Living a life like that, it’s no wonder Gretchen was influenced by singers like Tanya Tucker, Loretta Lynn and, of course, Patsy Cline. "I could feel the pain," she says, "and I could only imagine what it was like to have an abusive husband and all the different things that she sang about." A good many summer afternoons not spent outside playing with her brother and Uncle Vern "doing what kids do" were spent sitting on her grandma’s bedroom floor with a record player, listening to Patsy sing "Crazy."

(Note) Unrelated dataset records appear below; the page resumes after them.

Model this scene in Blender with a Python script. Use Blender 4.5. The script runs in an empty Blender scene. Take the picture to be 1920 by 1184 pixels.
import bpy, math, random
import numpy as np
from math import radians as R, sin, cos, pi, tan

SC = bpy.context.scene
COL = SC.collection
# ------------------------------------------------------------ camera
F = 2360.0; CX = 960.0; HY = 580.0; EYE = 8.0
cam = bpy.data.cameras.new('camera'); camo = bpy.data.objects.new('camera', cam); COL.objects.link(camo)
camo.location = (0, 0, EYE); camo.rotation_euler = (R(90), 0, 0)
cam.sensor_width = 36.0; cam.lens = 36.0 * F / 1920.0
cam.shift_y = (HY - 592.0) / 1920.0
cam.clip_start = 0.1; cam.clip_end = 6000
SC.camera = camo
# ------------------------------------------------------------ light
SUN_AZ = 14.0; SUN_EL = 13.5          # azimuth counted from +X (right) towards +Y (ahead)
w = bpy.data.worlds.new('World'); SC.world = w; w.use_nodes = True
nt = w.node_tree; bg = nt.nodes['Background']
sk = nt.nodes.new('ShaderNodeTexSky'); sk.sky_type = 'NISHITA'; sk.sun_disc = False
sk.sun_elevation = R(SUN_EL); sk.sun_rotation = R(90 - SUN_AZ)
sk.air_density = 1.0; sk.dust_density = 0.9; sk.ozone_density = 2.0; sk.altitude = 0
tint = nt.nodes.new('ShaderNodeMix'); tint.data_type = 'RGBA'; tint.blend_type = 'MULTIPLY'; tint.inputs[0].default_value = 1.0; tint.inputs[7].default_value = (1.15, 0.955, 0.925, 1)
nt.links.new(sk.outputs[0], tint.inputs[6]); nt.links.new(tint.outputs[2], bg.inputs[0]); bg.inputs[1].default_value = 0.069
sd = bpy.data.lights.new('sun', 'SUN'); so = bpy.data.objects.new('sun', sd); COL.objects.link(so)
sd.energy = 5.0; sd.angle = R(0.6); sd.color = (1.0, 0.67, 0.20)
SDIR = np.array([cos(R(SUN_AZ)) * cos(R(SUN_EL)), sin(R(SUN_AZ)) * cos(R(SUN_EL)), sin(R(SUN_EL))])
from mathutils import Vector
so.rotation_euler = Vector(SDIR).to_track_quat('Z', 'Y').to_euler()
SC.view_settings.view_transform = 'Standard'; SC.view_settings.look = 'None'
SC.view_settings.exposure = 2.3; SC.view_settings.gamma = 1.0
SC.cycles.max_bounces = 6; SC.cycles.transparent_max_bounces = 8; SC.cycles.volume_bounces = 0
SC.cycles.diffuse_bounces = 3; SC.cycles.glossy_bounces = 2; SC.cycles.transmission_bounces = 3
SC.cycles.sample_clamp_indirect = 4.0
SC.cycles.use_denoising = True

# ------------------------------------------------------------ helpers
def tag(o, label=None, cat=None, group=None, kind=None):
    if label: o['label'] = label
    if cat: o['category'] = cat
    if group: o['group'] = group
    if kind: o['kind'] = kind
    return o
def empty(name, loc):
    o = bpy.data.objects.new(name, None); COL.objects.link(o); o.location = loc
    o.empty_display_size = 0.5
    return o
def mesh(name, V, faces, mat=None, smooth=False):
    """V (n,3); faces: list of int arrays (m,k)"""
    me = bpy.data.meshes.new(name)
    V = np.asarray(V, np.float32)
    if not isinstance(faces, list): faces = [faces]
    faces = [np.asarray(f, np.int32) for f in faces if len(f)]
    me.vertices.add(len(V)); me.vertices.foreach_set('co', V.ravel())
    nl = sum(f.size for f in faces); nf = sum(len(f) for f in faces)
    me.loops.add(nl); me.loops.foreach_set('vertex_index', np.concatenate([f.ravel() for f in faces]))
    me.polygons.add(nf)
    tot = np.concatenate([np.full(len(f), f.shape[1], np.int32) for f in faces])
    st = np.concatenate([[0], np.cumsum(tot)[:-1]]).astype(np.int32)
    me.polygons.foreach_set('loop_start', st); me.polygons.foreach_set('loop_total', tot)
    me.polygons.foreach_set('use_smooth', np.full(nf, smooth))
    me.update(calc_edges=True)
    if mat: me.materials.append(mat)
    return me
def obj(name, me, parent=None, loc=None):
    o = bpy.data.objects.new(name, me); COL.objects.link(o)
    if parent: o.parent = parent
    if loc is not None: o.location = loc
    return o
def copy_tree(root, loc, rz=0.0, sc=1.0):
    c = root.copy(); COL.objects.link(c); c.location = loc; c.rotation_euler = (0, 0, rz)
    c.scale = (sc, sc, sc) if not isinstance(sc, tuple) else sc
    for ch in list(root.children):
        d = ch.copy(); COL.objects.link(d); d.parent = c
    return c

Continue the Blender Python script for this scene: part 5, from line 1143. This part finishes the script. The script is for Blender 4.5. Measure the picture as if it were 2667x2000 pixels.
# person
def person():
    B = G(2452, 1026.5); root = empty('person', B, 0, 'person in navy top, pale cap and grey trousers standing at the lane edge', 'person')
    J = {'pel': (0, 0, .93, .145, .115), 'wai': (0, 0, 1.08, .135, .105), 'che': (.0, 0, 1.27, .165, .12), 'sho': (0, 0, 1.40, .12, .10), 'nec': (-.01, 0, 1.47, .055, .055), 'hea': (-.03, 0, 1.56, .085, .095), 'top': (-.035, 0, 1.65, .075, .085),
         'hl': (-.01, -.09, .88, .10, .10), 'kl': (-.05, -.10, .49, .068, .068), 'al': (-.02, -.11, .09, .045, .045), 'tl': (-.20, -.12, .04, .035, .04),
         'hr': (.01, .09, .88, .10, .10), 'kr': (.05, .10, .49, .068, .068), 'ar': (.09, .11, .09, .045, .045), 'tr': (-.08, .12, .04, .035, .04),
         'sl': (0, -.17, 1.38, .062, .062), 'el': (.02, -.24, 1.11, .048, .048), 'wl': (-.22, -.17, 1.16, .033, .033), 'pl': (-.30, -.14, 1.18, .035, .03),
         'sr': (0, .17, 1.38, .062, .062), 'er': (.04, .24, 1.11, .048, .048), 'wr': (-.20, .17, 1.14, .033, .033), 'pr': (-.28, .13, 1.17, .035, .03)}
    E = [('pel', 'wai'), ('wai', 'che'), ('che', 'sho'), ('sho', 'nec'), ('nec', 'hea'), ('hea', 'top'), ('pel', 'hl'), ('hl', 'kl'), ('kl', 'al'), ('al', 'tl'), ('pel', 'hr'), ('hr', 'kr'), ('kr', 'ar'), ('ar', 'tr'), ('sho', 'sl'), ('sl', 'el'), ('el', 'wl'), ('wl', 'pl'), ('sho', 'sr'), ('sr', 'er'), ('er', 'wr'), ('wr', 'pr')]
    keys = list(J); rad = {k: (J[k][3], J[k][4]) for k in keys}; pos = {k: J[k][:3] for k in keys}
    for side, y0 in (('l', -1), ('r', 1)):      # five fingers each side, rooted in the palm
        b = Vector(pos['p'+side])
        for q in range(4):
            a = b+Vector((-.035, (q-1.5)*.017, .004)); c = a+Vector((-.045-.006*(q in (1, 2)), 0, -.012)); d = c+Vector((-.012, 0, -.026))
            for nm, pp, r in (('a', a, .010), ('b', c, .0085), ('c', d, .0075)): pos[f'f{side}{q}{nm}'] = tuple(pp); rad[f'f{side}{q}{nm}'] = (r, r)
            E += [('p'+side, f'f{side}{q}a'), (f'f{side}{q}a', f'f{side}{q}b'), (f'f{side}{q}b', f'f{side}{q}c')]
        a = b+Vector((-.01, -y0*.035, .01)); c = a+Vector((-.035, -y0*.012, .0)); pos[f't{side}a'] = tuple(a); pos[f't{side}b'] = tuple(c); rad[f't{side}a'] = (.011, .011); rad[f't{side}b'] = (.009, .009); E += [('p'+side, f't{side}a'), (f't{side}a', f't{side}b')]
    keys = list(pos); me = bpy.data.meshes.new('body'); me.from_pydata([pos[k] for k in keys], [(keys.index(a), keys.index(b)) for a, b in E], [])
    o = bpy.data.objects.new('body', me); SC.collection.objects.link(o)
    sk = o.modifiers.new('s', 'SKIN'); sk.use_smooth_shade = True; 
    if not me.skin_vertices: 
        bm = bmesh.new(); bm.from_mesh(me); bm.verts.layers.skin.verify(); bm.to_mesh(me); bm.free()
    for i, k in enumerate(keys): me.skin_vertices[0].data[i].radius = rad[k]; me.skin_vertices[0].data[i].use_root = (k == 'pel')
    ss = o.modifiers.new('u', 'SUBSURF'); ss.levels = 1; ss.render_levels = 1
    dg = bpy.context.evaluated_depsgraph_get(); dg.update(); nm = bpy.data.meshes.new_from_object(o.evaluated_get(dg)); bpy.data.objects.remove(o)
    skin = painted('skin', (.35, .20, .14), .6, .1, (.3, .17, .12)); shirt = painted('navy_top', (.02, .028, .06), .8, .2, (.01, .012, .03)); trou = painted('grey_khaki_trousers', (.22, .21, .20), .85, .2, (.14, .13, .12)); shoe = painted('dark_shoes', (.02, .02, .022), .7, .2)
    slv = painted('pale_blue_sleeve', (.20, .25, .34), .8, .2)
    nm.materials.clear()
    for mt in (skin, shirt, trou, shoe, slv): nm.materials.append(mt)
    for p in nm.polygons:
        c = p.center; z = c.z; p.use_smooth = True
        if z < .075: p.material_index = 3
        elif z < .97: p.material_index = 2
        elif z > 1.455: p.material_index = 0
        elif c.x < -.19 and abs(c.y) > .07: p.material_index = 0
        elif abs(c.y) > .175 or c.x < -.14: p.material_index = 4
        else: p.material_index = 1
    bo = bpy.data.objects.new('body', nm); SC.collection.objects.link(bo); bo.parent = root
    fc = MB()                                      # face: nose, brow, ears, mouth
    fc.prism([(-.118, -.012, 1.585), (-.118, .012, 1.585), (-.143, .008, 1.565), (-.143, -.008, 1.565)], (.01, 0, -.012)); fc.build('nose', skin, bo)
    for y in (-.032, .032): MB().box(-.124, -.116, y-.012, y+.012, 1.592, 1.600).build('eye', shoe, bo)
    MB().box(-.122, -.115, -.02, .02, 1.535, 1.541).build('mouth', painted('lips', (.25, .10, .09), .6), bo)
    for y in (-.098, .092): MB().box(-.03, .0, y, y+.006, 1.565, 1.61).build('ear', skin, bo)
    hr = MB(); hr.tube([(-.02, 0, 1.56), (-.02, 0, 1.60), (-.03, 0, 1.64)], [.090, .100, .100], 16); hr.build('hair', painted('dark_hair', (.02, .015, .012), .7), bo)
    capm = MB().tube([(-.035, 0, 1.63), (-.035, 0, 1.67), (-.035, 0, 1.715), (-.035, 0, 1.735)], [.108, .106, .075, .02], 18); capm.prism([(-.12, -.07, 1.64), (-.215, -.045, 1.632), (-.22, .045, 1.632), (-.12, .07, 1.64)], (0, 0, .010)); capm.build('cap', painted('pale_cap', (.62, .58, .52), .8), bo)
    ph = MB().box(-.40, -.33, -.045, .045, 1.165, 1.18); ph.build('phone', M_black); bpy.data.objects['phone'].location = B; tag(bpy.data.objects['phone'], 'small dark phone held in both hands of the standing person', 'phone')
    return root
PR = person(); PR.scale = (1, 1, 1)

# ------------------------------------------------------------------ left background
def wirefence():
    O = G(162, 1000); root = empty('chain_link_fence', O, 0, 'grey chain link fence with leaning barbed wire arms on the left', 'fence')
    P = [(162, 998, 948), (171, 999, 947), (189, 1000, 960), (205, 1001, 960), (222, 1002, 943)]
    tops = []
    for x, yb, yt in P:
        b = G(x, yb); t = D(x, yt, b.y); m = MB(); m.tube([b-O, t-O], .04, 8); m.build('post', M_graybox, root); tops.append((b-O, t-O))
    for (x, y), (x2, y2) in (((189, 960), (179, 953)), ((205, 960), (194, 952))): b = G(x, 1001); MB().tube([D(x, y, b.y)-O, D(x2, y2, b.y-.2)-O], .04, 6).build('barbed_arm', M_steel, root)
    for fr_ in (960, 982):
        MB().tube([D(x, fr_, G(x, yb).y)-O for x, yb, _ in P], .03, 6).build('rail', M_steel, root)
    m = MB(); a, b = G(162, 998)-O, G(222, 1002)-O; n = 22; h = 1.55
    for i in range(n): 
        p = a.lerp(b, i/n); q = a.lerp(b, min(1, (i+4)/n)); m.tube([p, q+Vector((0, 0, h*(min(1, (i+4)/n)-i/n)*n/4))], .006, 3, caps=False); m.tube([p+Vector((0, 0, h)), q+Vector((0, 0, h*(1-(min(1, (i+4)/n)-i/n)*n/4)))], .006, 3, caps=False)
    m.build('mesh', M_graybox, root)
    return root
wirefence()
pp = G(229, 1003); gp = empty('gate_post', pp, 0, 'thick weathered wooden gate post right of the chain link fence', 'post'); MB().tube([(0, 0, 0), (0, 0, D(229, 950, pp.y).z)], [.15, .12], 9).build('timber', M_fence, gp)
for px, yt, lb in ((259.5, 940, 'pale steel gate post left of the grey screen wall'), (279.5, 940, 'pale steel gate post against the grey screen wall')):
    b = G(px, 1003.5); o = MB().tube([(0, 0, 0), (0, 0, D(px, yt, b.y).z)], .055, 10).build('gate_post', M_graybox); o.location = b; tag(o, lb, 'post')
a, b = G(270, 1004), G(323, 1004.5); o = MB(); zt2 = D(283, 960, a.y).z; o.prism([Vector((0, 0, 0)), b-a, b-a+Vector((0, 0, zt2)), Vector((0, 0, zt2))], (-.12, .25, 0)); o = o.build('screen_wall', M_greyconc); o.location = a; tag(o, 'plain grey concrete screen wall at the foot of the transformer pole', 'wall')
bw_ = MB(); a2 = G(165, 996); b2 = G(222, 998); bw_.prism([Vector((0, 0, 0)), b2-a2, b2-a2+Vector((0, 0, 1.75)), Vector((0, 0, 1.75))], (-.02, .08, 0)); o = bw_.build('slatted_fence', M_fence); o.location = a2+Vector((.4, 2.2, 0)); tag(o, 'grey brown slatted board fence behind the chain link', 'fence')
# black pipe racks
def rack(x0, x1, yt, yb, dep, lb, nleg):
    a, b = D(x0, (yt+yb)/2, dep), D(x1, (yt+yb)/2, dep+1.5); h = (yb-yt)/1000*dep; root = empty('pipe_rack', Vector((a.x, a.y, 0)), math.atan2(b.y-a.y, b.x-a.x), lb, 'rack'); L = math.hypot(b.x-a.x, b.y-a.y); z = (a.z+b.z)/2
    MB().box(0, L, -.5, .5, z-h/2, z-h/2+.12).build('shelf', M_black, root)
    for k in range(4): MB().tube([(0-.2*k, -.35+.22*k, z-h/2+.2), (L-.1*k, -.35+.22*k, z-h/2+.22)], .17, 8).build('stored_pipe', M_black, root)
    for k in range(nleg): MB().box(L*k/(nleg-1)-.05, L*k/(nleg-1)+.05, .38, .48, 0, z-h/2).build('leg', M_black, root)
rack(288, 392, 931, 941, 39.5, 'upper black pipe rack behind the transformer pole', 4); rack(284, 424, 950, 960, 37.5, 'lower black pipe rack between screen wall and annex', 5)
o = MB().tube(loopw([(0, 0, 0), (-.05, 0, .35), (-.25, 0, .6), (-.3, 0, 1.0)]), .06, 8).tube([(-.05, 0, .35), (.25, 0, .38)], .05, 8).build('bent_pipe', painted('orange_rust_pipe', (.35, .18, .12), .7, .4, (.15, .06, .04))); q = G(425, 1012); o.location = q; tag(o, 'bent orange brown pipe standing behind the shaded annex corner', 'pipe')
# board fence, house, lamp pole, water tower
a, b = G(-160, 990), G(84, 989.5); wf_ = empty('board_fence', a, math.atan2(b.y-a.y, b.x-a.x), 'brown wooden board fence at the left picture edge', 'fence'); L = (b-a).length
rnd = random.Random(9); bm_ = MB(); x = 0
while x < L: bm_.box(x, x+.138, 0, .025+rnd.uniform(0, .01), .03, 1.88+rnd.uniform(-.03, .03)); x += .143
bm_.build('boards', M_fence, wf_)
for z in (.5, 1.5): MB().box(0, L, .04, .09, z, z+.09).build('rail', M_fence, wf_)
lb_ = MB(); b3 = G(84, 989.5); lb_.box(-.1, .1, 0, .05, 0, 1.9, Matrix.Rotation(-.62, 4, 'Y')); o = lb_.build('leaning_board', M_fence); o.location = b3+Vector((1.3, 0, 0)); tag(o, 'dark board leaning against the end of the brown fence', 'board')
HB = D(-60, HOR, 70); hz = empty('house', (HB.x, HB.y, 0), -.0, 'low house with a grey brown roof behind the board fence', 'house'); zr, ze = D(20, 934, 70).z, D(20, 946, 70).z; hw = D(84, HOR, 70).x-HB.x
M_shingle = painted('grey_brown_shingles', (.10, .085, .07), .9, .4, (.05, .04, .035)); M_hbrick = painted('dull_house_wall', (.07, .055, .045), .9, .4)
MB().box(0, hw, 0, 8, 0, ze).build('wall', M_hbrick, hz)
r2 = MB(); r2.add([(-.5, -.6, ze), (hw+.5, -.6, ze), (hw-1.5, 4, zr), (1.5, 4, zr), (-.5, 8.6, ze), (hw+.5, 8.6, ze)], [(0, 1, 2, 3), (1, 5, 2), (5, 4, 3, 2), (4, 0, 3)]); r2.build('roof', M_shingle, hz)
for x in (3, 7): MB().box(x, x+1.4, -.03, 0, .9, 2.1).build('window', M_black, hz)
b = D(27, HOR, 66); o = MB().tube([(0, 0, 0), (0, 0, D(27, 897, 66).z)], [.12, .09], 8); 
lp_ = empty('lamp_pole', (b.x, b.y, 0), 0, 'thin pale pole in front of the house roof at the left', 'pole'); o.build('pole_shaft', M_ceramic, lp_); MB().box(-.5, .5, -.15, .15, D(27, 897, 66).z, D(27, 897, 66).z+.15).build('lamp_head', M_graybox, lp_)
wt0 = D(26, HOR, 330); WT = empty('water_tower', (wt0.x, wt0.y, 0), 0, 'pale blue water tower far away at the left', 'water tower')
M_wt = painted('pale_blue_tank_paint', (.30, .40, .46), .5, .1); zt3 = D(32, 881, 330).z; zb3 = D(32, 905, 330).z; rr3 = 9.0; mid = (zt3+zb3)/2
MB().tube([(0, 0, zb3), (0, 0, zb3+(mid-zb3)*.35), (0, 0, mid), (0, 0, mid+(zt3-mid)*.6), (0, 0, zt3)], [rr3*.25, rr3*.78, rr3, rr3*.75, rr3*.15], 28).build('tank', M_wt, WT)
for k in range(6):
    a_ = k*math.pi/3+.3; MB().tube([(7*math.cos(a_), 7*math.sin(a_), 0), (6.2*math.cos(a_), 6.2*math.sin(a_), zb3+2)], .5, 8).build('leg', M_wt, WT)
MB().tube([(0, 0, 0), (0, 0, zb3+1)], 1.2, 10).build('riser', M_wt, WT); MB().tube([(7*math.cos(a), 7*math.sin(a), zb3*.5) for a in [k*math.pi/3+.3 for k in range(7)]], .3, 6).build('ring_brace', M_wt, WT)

If it was her grandma that impacted her musical influence, it was the dad she never really knew who provided her with the musical talent to sing. "My dad just picked around on the guitar and has a quiet voice," says Gretchen, who made it a point to meet him for the first time when she was 12. "His family, I’m told, had a little traveling band. I think it was a gospel band." In any case, from an early age Gretchen could sing, and she did so with no formal training to speak of. While most singers talk of singing in the church choir, as a child Gretchen’s early experiences were mostly spent entertaining what many would consider a tougher crowd. Long before Karaoke machines, she got up on stage every night at Big O’s with a microphone and sang along to various CDs for tips. After all, the extra $20 would really come in handy when it came time to put food on the table.
Before long, singing to CDs was a thing of the past and so was serving drinks. Gretchen found herself fronting a cover band and for the first time she felt like maybe there was a life for her outside Bond County. "Each man creates his own destiny," she believes. "It’s up to you what you’re going to do with your life. It’s not up to anybody else." Taking control of her own destiny, if you will, Gretchen had bigger plans than spending the rest of her life singing in a cover band. She had a goal of some day moving to Nashville.
Gretchen’s unceremonious arrival in Nashville was in 1996; she puts it in such a matter-of-fact way: "it became apparent to me really fast that I wasn’t going to be able to make a living and pay my bills playing on Broadway." Somewhat discouraged after a brief encounter with a local musician, whom she happened to recognize at a Nashville music shop, she thought long and hard about how to go about realizing her dream. "I looked at him," she recalls, "and said, ‘I’m brand new to town. What’s my first step? How do I do this?’ He pretty much laughed at me and said something that didn’t make sense. He said, ‘well, you have to create a buzz.’ I thought, ‘what the hell good does that do me?’" It would take her four long years to figure out what he meant and, in the meantime, she did the one thing she knew how to do in order to make ends meet: she got a job slinging drinks down in Printers Alley at the Bourbon Street Blues & Boogie Bar. It may not have been the start she envisioned, but it sure beat the alternative - packing up and moving back home.
A few years later Gretchen still had no luck at all in terms of getting a record deal. Now a mother with a beautiful daughter named Grace Frances Penner - "one of my biggest regrets is that my grandma never got to see my little girl" - life was about to change one Friday night when Big Kenny and John Rich walked into the bar. They were there to "have a few cocktails" and thus got to hear Gretchen belt out a couple of tunes with the house band. "John followed me up to my little cubby hole bar upstairs with his trench coat and cowboy hat and I think his exact words were, ‘hey, how come you ain’t got a record deal yet?’ I looked at him in disgust… threw him a business card and a little homemade demo and said, ‘I’m busy. I’m working right now.’"
For months John tried getting in touch with her and for months Gretchen ignored his calls until someone finally said, "Look, you should really return his call. He might be able to help you out." Oh, John helped her out all right. He not only introduced her to his circle of friends - "they started to use me singing on some demos" - but he also taught her how the Nashville songwriting community really works, "how they write, break for lunch and then come back and how they come up with ideas and how to contribute to a songwriting session." Gretchen also became a member of the Muzik Mafia, a loose-knit group of singers, songwriters and musicians who get together to jam (and party) every Tuesday in a local Nashville nightspot. It was in front of her peers - very honest peers - that she honed her songwriting style.
Having become quite the songsmith, Gretchen has written or co-written upwards of 80 tunes, some of which she’s penned with John. "We have almost that kind of brother-sister relationship," she explains. "When we sit down to write a song it almost takes on a life of its own. I guess he just knows me so well that it’s almost like I’m writing with myself. He knows who I am and what I want to say." As one would expect, she has a lot to say about the life she’s lived. In fact, not since Loretta Lynn and perhaps Dolly Parton has a female artist in country music been so brutally honest in song about her own lifestyle and the people around her. "What I’m doing has definitely been done before, it just hasn’t been done in a long time," Gretchen says. "It’s not perfect and it’s not glamorous."